The 'Islamic State's' quest to erase history
"Islamic State" (IS) militants are destroying cultural artifacts in Iraq that date back thousands of years. The destruction has drawn global condemnation and Iraq's government has begged for international help.
Wiping out heritage
'Islamic State' militants ransacked and destroyed statues in a museum in Mosul, in northern Iraq. The idols were believed to be remnants of the ancient Mesopotamian civilization. The jihadis, who have taken over large swathes of Iraq and Syria, said their interpretation of Islam calls for the statues and relics to be destroyed. Many Muslim scholars denounced the group.
'A battle for identity'
This is a picture of the ruins of the 2,000-year-old city of Hatra, built by the Seleucid Empire which controlled a large part of the then-known ancient world. IS militants were reportedly bringing in bulldozers to raze the ancient city. "Their battle is a battle for identity, to empty the region, primarily Iraq, of its human inheritance," Iraq's Tourism Minister Adel Shirshab said.

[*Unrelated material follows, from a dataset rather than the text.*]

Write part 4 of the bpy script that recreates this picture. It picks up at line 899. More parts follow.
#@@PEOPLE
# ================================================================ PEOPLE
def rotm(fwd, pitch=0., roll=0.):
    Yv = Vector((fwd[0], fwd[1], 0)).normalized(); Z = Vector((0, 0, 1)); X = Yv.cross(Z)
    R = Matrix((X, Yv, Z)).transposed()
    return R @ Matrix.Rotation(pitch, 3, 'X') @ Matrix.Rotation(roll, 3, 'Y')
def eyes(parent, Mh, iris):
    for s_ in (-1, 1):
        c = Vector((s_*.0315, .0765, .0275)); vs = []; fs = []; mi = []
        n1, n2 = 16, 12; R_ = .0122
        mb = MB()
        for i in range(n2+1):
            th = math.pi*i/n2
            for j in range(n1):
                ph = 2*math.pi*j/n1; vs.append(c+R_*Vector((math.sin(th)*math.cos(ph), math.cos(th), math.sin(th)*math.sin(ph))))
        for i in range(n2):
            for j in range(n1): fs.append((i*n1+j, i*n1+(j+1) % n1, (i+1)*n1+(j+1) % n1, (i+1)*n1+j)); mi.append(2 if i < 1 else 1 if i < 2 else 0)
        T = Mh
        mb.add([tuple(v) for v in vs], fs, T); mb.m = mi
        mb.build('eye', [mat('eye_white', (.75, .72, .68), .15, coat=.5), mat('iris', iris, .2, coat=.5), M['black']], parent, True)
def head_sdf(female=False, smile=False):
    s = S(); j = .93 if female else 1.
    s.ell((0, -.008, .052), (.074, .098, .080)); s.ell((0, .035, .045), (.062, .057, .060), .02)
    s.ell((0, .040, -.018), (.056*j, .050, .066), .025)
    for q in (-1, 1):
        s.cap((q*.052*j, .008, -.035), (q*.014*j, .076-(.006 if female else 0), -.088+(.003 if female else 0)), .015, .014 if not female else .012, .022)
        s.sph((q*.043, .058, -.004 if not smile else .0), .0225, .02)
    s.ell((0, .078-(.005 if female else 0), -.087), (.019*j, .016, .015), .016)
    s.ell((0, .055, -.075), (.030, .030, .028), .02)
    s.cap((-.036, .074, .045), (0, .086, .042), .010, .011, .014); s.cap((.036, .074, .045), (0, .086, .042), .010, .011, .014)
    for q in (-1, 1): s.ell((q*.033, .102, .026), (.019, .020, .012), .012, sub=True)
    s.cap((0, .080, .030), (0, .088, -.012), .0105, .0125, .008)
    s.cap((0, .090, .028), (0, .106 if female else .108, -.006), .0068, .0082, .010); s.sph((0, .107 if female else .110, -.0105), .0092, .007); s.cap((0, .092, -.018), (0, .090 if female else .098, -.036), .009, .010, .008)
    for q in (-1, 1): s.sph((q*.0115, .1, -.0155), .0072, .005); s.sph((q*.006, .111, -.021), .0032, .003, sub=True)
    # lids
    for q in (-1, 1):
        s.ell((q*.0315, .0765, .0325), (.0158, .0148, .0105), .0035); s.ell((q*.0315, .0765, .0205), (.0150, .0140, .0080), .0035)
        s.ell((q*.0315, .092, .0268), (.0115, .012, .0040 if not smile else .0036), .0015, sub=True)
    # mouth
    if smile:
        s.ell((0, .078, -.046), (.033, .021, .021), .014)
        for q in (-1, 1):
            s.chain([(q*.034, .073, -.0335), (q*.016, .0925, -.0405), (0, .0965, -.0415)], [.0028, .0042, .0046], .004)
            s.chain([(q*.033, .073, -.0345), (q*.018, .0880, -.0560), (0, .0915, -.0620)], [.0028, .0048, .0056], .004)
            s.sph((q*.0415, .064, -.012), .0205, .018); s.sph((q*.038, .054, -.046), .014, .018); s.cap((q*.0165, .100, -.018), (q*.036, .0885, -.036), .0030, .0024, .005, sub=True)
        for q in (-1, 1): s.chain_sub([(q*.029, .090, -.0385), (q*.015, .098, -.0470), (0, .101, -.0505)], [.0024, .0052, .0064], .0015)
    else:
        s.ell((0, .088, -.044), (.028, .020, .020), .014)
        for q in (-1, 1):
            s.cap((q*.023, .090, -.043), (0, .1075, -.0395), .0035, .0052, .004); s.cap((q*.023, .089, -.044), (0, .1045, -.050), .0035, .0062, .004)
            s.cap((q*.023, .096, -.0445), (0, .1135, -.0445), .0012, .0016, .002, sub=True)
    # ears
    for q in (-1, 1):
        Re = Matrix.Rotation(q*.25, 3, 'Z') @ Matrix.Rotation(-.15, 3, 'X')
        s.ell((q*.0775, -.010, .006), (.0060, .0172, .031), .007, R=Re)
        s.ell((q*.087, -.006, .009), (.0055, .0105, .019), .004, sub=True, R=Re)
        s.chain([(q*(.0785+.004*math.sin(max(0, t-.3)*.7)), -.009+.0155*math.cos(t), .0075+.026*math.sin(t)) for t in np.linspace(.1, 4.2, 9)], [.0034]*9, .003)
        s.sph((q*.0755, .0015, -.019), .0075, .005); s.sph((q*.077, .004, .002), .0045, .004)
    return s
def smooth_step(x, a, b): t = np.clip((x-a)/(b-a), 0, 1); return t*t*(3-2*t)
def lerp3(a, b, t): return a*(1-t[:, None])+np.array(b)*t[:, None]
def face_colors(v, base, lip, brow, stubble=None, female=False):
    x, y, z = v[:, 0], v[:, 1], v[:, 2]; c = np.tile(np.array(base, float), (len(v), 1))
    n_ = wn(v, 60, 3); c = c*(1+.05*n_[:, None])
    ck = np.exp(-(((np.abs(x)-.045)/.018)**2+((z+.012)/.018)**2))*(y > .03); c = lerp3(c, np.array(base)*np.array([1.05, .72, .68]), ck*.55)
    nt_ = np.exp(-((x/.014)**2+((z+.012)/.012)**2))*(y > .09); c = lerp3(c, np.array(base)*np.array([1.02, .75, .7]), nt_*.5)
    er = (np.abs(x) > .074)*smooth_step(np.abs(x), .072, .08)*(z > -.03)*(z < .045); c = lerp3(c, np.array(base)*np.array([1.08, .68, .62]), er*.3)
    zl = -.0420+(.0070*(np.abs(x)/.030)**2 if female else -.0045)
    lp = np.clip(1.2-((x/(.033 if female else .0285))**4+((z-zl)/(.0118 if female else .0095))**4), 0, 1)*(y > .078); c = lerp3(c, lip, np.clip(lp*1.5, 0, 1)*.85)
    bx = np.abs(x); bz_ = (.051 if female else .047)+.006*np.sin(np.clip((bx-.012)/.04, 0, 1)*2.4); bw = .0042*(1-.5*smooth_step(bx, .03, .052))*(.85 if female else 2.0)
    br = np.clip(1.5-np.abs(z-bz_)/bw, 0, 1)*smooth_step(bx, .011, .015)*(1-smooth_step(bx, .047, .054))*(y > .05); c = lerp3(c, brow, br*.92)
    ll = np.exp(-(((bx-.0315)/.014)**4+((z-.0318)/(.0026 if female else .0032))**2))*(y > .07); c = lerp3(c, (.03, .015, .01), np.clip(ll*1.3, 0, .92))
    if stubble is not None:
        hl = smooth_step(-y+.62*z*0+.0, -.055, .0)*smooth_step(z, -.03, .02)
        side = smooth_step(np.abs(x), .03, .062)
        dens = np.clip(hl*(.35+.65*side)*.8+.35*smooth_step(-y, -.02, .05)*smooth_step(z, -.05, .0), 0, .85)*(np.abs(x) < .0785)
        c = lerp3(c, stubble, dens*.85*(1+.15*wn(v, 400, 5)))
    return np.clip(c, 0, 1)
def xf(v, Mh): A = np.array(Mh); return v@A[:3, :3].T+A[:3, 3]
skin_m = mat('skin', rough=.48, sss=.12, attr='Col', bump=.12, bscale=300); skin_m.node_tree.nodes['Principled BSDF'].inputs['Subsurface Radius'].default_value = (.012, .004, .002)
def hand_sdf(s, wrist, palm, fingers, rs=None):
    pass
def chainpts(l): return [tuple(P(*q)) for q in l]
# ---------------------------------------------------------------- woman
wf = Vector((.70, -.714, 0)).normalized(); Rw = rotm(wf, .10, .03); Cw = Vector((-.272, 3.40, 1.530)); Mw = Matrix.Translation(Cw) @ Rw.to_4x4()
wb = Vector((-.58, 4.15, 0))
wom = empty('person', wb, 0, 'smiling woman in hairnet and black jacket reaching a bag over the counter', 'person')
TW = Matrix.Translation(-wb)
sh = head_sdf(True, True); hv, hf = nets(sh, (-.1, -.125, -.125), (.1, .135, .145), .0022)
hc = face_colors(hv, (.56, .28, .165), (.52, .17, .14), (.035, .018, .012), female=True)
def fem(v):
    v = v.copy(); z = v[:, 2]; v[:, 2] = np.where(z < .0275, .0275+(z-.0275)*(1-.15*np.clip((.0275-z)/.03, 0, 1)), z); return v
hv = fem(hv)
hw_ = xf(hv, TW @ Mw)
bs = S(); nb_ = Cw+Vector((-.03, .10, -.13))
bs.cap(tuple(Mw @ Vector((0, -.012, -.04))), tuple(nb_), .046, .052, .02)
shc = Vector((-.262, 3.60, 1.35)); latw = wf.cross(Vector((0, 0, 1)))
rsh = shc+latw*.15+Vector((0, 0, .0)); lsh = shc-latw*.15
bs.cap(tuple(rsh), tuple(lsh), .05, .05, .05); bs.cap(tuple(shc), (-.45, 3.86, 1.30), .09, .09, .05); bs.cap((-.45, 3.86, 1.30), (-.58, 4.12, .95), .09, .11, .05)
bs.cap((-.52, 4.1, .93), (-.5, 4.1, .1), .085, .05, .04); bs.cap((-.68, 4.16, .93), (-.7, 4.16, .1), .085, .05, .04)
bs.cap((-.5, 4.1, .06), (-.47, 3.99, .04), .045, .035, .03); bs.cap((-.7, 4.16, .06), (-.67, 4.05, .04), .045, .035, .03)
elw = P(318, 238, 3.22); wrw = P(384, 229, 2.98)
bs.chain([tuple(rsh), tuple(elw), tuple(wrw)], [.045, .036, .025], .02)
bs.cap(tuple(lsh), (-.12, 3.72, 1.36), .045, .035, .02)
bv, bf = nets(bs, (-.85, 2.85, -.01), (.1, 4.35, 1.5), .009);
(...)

The cradle of civilization
The militant group's members also destroyed party of Nineveh, an ancient city in northern Iraq and considered by many Western archaeologists to be the cradle of civilization. "It was expected that [IS] would destroy it," Tourism Minister Shirshab told journalists. The United Nation has called the destruction a "war crime."
Request for international help
"The sky is not in the hands of Iraqis...Therefore the international community must move with the means it has," Iraq's tourism minister said as he pleaded for air strikes against IS extremists. Baghdad has said that IS fighters were defying "the will of the world and the feelings of humanity."
Small sales, big destruction
IS militants claim the ancient statues run counter to their radical interpretation of Islam's tenets that prohibit idol worship. But when fighters aren't destroying the artifacts, they're cashing in on them. Experts have said the group is making money in the international market by selling smaller statues from ancient sites while destroying the bulky ones are destroyed.
A historical comparison
Scholars often compare the IS' destruction of cultural heritage sites to how the Afghan Taliban destroyed ancient Buddhas of Bamiyan statues in 2001. Only a hollow remains where tall statues of the Buddha once stood. But some fear the damage caused by IS militants to the remains of the ancient Mesopotamian civilization, which pioneered agriculture and writing, could be more devastating.